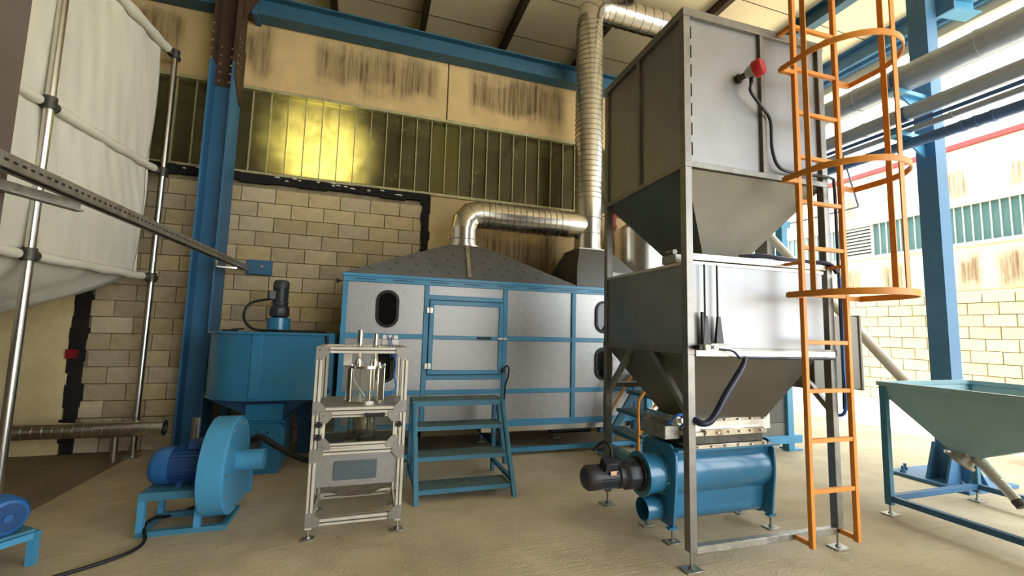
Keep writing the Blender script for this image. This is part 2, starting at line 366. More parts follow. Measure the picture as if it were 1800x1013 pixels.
# --- long window band
win = tag(MB().box(-8, 6.1, WY+0.0, WY+0.10, 3.32, 3.36).box(-8, 6.1, WY-0.035, WY+0.10, 4.41, 4.45).build('window_1', 'mullion', origin=(0, WY, 3.3)), 'long high band of dirty upright glass strips in the back wall', None, None, 'structure')
pm = None; x = -4.45; mp_ = 0.2055; k = 0; mulm = None
while x < 6.0:
    if pm is None:
        pm = MB().box(0.006, mp_-0.006, 0.03, 0.036, 0, 1.05).build('pane', 'window_glass', win, origin=(0, 0, 0)); pm.location = Vector((x, WY, 3.36))-ORG[win.name]
        mulm = MB().box(-0.006, 0.006, 0.0, 0.05, 0, 1.05).build('mullion', 'mullion', win, origin=(0, 0, 0)); mulm.location = Vector((x, WY, 3.36))-ORG[win.name]
    else:
        share(pm, 'pane', (x, WY, 3.36), win); share(mulm, 'mullion', (x, WY, 3.36), win)
    x += mp_; k += 1
# --- neighbouring hall seen through the glass
tag(MB().box(-8, 6.3, 11.8, 12.0, 0, 6.65).build('wall_hall', 'hall_wall'), 'brown far wall of the hall behind the glazing', None, None, 'structure')
tag(MB().box(0.73, 1.12, 6.22, 6.5, 0, 5.3).build('trim_1', 'pale_post', bev=0.01), 'pale post behind the window glass', None, None, 'structure')
tag(MB().box(-8.2, -8.0, -10, 12, 0, 6.7).build('wall_left', 'dull_wall'), 'plain left wall of the hall', None, None, 'structure')
tag(MB().box(6.1, 6.3, WY+0.0, 11.8, 0, 6.65).build('wall_right', 'hall_wall'), 'side wall of the neighbouring hall', None, None, 'structure')
tag(MB().box(-8.2, 3.0, -10.2, -10.0, 0, 6.7).build('wall_light_block', 'dull_wall'), 'unseen wall added behind the viewer to cut light from there', None, None, 'structure')  # added out of view to keep light from behind off the left floor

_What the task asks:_
Leave out all pictures, then copy the remaining material exactly.

_Answer to this exercise:_
Keep writing the Blender script for this image. This is part 2, starting at line 366. More parts follow. Measure the picture as if it were 1800x1013 pixels.
# --- long window band
win = tag(MB().box(-8, 6.1, WY+0.0, WY+0.10, 3.32, 3.36).box(-8, 6.1, WY-0.035, WY+0.10, 4.41, 4.45).build('window_1', 'mullion', origin=(0, WY, 3.3)), 'long high band of dirty upright glass strips in the back wall', None, None, 'structure')
pm = None; x = -4.45; mp_ = 0.2055; k = 0; mulm = None
while x < 6.0:
    if pm is None:
        pm = MB().box(0.006, mp_-0.006, 0.03, 0.036, 0, 1.05).build('pane', 'window_glass', win, origin=(0, 0, 0)); pm.location = Vector((x, WY, 3.36))-ORG[win.name]
        mulm = MB().box(-0.006, 0.006, 0.0, 0.05, 0, 1.05).build('mullion', 'mullion', win, origin=(0, 0, 0)); mulm.location = Vector((x, WY, 3.36))-ORG[win.name]
    else:
        share(pm, 'pane', (x, WY, 3.36), win); share(mulm, 'mullion', (x, WY, 3.36), win)
    x += mp_; k += 1
# --- neighbouring hall seen through the glass
tag(MB().box(-8, 6.3, 11.8, 12.0, 0, 6.65).build('wall_hall', 'hall_wall'), 'brown far wall of the hall behind the glazing', None, None, 'structure')
tag(MB().box(0.73, 1.12, 6.22, 6.5, 0, 5.3).build('trim_1', 'pale_post', bev=0.01), 'pale post behind the window glass', None, None, 'structure')
tag(MB().box(-8.2, -8.0, -10, 12, 0, 6.7).build('wall_left', 'dull_wall'), 'plain left wall of the hall', None, None, 'structure')
tag(MB().box(6.1, 6.3, WY+0.0, 11.8, 0, 6.65).build('wall_right', 'hall_wall'), 'side wall of the neighbouring hall', None, None, 'structure')
tag(MB().box(-8.2, 3.0, -10.2, -10.0, 0, 6.7).build('wall_light_block', 'dull_wall'), 'unseen wall added behind the viewer to cut light from there', None, None, 'structure')  # added out of view to keep light from behind off the left floor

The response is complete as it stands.